* STATED EXERCISE *
Type again, exactly, the lines below from the start through the line that includes "COL = scene.collection".
** Start **
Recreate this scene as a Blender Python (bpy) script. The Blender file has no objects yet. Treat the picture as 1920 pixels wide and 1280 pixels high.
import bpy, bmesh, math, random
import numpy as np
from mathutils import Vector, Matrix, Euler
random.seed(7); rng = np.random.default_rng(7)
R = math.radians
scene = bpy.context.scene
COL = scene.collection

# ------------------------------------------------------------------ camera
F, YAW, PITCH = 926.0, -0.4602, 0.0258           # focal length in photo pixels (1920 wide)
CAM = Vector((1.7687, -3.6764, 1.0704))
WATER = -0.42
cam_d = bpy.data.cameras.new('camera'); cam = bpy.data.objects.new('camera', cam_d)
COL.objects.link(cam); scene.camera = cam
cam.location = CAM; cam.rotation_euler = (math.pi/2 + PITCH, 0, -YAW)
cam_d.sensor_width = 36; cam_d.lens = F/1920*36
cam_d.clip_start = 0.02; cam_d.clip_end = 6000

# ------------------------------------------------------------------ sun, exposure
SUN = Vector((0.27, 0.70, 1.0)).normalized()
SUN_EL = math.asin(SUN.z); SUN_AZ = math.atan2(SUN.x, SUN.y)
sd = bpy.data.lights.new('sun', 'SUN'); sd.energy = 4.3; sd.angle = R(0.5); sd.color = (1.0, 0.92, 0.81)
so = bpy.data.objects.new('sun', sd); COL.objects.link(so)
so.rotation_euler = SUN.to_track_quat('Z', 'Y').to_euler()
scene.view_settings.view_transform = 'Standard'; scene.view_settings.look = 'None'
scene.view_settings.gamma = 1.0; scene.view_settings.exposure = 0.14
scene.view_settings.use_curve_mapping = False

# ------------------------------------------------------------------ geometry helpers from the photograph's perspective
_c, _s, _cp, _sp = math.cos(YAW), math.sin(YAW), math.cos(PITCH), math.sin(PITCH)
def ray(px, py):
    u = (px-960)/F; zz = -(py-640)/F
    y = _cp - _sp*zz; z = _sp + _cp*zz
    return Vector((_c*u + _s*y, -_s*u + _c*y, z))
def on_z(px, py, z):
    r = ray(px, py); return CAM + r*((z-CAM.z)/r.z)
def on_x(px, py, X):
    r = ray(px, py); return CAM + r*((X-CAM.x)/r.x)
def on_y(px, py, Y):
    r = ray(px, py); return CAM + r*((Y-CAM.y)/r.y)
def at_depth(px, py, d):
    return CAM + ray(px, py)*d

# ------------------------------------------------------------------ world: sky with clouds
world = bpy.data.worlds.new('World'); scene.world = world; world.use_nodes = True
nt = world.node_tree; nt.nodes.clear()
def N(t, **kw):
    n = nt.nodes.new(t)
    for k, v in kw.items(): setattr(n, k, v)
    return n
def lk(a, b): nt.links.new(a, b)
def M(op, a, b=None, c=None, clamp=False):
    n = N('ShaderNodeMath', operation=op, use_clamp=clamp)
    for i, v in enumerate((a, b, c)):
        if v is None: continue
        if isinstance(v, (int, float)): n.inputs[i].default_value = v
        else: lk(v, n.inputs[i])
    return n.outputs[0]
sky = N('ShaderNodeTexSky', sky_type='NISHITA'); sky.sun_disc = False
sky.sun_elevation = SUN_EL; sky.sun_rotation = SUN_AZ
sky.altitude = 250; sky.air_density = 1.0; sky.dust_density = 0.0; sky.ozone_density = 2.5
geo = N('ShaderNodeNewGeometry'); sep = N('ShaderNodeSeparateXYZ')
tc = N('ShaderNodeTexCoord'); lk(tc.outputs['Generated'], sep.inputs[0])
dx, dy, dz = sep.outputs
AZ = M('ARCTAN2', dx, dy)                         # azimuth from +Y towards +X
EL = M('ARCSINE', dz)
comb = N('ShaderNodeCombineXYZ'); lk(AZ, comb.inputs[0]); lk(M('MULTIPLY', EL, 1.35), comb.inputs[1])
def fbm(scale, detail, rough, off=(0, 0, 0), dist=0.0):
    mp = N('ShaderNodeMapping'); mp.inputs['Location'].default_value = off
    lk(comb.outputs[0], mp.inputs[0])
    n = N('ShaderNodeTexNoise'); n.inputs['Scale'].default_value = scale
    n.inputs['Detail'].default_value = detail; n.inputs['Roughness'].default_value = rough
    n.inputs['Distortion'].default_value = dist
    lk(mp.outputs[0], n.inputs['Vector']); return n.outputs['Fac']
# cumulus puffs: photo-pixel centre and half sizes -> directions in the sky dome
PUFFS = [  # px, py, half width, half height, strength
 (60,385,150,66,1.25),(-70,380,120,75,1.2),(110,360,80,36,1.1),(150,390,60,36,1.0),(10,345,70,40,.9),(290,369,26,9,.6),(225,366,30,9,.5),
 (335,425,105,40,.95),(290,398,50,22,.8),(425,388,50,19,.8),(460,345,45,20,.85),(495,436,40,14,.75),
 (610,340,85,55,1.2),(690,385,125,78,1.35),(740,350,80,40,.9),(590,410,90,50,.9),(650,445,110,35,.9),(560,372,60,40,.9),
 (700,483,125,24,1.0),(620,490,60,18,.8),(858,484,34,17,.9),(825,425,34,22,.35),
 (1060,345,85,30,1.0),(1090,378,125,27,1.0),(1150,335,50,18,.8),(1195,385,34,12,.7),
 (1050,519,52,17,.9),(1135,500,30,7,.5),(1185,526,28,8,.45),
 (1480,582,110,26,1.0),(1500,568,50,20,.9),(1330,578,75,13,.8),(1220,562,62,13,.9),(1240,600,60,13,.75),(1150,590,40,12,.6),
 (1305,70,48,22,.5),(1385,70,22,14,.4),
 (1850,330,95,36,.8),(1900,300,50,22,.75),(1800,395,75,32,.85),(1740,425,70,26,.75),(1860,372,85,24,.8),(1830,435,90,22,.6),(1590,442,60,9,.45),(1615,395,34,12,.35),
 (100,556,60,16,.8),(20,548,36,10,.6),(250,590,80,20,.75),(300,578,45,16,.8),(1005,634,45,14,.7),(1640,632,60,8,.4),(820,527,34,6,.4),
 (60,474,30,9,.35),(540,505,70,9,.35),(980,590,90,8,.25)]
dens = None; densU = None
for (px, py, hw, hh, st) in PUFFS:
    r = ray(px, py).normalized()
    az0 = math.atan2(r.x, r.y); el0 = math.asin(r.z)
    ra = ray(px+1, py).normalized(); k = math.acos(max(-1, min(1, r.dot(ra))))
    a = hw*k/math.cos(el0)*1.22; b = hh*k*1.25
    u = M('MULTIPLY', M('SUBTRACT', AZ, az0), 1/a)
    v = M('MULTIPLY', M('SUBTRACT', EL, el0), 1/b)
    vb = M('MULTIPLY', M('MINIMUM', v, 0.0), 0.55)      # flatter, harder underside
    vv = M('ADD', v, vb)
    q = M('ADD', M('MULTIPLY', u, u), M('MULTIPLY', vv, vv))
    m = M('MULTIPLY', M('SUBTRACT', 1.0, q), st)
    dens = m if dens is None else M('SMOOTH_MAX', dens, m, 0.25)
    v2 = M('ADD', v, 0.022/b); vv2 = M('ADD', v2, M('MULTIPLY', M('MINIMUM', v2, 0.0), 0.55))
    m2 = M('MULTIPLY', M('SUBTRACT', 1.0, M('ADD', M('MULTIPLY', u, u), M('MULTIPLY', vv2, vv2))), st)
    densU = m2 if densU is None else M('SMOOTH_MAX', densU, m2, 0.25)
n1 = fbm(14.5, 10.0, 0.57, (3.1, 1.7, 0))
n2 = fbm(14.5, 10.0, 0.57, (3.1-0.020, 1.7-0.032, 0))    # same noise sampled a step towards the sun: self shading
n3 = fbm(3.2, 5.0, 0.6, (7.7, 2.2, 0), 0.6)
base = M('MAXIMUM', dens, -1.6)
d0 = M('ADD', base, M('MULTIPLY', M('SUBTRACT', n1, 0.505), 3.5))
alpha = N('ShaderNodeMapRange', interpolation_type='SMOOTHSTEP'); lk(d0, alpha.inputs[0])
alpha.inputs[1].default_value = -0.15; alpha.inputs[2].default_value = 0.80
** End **
* CORRECT RESPONSE *
Recreate this scene as a Blender Python (bpy) script. The Blender file has no objects yet. Treat the picture as 1920 pixels wide and 1280 pixels high.
import bpy, bmesh, math, random
import numpy as np
from mathutils import Vector, Matrix, Euler
random.seed(7); rng = np.random.default_rng(7)
R = math.radians
scene = bpy.context.scene
COL = scene.collection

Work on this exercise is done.